My paper with Jun-Qian Jiang, William Giarè, Stefano Gariazzo, Maria Giovanna Dainotti, Eleonora Di Valentino, Olga Mena, Davide Pedrotti, and Simony Santos da Costa, where we investigate the status of (positive) neutrino mass cosmology after the latest DESI measurements (see this earlier news item), has been accepted for publication in JCAP! The paper has undergone has a substantial revision, which resulted in the addition of several appendices clarifying various technical aspects of the analysis (e.g. cosmology-internal tension, impact of PR4 likelihoods, and H0 versus MB prior among others), as well as an additional useful plot, and useful discussions on the neutrino mass ordering: however, the main results are unaltered, and are now more robust.

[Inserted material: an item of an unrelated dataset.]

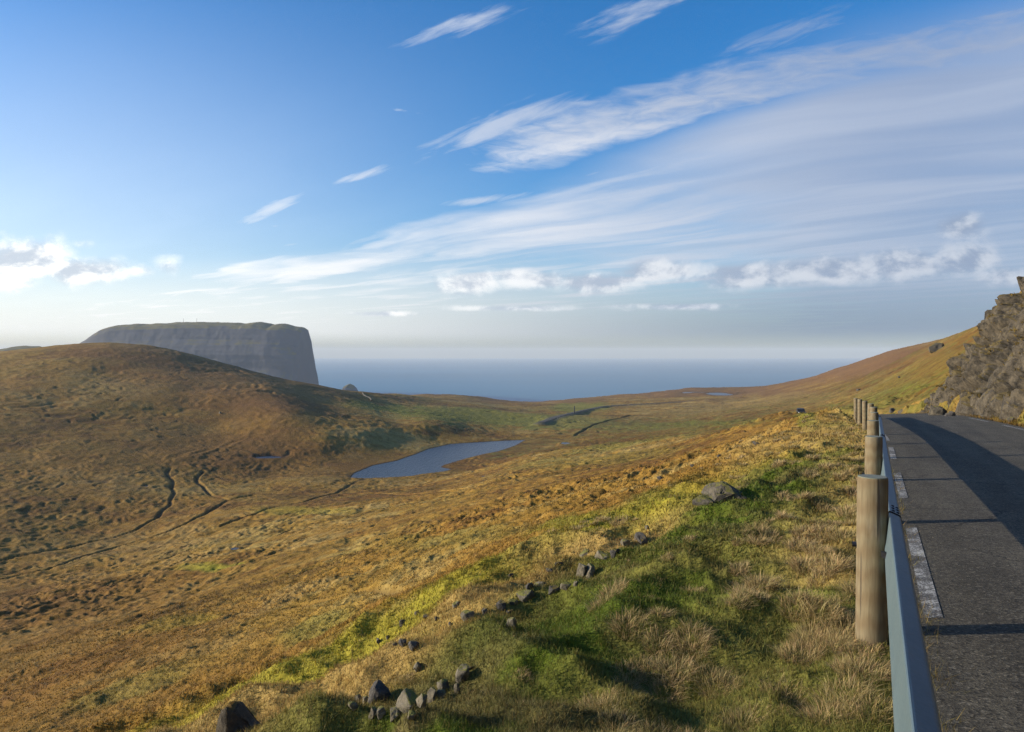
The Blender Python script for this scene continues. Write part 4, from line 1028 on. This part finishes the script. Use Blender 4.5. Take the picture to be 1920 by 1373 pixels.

You can read the preprint version of the paper on arXiv: 2407.18047.
Science News interview
I was recently interviewed by Emily Conover for Science News on the puzzling status of cosmological neutrino mass constraints after DESI, with part of the discussion motivated by my recent paper on the topic. It was very nice to chat with an amazing and tremendously well-known journalist such as Emily (whose pieces I highly recommend)! Her extremely nice piece appeared today and, besides from myself, contains quotes from a number of well-known scientists, including Licia Verde, Dan Green, Willem Elbers, as well as my friends and colleagues Miguel Escudero and Eleonora Di Valentino. You can read the full article here:
www.sciencenews.org/article/neutrino-mass-phenomenon-cosmology
I had great fun talking to Emily, and I hope you enjoy the interview!
Post-DESI neutrino cosmology
Another paper out today! Led by Jun-Qian Jiang and William Giarè (both of whom did a huge amount of work), and together with Stefano Gariazzo, Maria Giovanna Dainotti, Eleonora Di Valentino, Olga Mena, Davide Pedrotti, and Simony Santos da Costa, we investigate the status of (positive) neutrino mass cosmology after the latest DESI measurements. We find very tight upper limits on the sum of the neutrino masses, a strong preference for the normal ordering, and a significant tension with terrestrial observations, all of which we carefully quantify. We also studied the impact of allowing the dark energy component to be non-phantom, which makes all the previous conclusions somewhat stronger, and highlights an interesting synergy between laboratory experiments aimed at determining the neutrino mass ordering, and the nature of dark energy. You can read our results in the preprint we just posted on arXiv: 2407.18047.